Però tieni presente che, mentre noi vivevamo la nostra, anche i nostri figli si sono costruiti la propria storia di vita nella quale ci sono aspetti e valori che appartengono solo a loro e che a volte noi nemmeno immaginiamo.
I miei figli sono molto più grandi dei tuoi e adesso ci sono anche i nipoti.
Come te provo anch'io a tramandare storie e valori, ma sto anche attenta ad ascoltare la "loro" storia, che spesso ha contenuti e punti di vista elaborati in modo diverso da come noi abbiamo pensato di "seminarli".
I nostri discendenti sono altro da noi.
Noi possiamo solo trasmettere e spargere semi...dove, come e "se" cresceranno non dipende da noi.
Possiamo solo cercare di fare il meglio.
Poi, a volte, ci stupiscono…
(io) Certo, Anita, lo so e condivido il punto di vista che espliciti
Che è poi espresso magnificamente dal racconto di Kalhil Gibran a proposito dei figli che sono come la freccia scoccata dall’arciere e che nel momento in cui è lanciata non è più dell’arciere, ma vola per conto suo.

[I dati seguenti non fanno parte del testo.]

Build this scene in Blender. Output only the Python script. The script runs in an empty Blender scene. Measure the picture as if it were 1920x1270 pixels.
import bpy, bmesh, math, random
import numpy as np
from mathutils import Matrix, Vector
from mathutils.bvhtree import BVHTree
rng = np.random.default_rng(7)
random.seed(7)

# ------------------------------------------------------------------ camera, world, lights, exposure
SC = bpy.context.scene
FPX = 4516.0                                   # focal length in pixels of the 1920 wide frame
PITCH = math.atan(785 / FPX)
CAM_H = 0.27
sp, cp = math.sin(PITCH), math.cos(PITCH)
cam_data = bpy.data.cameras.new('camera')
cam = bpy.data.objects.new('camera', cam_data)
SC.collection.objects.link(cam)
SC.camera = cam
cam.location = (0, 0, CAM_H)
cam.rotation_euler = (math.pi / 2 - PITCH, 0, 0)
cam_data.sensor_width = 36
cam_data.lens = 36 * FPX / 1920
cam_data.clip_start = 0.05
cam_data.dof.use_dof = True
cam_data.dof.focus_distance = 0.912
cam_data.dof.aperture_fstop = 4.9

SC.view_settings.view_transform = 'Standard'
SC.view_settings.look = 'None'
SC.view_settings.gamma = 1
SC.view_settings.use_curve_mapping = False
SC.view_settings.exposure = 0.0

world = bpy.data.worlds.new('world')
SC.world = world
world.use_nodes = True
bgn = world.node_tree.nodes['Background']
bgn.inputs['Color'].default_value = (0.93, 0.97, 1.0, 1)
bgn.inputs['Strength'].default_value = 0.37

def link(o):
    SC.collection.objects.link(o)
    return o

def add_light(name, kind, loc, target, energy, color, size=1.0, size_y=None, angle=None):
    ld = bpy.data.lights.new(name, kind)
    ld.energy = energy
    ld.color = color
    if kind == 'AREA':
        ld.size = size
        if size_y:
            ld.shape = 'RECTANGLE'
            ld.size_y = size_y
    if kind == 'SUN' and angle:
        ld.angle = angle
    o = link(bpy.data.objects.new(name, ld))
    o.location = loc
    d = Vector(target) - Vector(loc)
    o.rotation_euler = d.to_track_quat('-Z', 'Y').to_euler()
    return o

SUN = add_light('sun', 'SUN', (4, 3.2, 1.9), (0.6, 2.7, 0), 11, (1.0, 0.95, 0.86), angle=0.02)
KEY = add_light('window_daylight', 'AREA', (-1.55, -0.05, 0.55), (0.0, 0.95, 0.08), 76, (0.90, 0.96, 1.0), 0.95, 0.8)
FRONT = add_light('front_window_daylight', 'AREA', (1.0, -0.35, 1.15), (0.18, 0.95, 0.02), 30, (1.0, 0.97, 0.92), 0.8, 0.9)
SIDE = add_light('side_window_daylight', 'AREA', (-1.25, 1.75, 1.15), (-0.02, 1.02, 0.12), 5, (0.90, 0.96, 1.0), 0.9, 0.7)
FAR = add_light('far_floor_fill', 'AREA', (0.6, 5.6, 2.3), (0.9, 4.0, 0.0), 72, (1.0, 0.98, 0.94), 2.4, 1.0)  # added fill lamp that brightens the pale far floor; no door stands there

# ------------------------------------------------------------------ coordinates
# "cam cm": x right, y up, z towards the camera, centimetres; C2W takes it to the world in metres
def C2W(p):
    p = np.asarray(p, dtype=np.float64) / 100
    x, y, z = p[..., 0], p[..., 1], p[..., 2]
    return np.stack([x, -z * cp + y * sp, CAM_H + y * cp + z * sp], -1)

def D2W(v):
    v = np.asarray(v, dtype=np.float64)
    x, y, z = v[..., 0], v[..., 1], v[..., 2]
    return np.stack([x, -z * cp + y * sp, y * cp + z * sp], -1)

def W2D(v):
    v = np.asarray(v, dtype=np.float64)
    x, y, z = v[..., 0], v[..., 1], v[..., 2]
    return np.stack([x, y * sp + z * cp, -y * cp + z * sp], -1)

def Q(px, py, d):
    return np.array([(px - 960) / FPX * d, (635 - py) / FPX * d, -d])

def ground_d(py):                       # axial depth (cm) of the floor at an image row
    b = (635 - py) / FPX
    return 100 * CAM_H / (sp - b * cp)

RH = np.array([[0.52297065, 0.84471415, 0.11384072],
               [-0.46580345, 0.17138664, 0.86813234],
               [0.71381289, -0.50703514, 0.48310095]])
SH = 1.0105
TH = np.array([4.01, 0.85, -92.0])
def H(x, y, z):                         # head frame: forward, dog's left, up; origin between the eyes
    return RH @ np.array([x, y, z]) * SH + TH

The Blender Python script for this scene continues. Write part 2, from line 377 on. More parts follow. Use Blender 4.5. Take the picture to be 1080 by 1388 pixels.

Quello che non capisco è la negazione radicale dell’importanza della memoria, il non volere ascoltare, il non volere imparare nulla del passato da cui si proviene e l’elusione di un qualsiasi confronto.
Non mi ritrovo in ciò
Io, benché anelassi a seguire la mia via, ascoltavo le storie di mio padre e di mia madre con interesse e curiosità e me ne nutrivo, perché mi davano l’idea che appartenevo ad un flusso e che non ero un’onda isolata.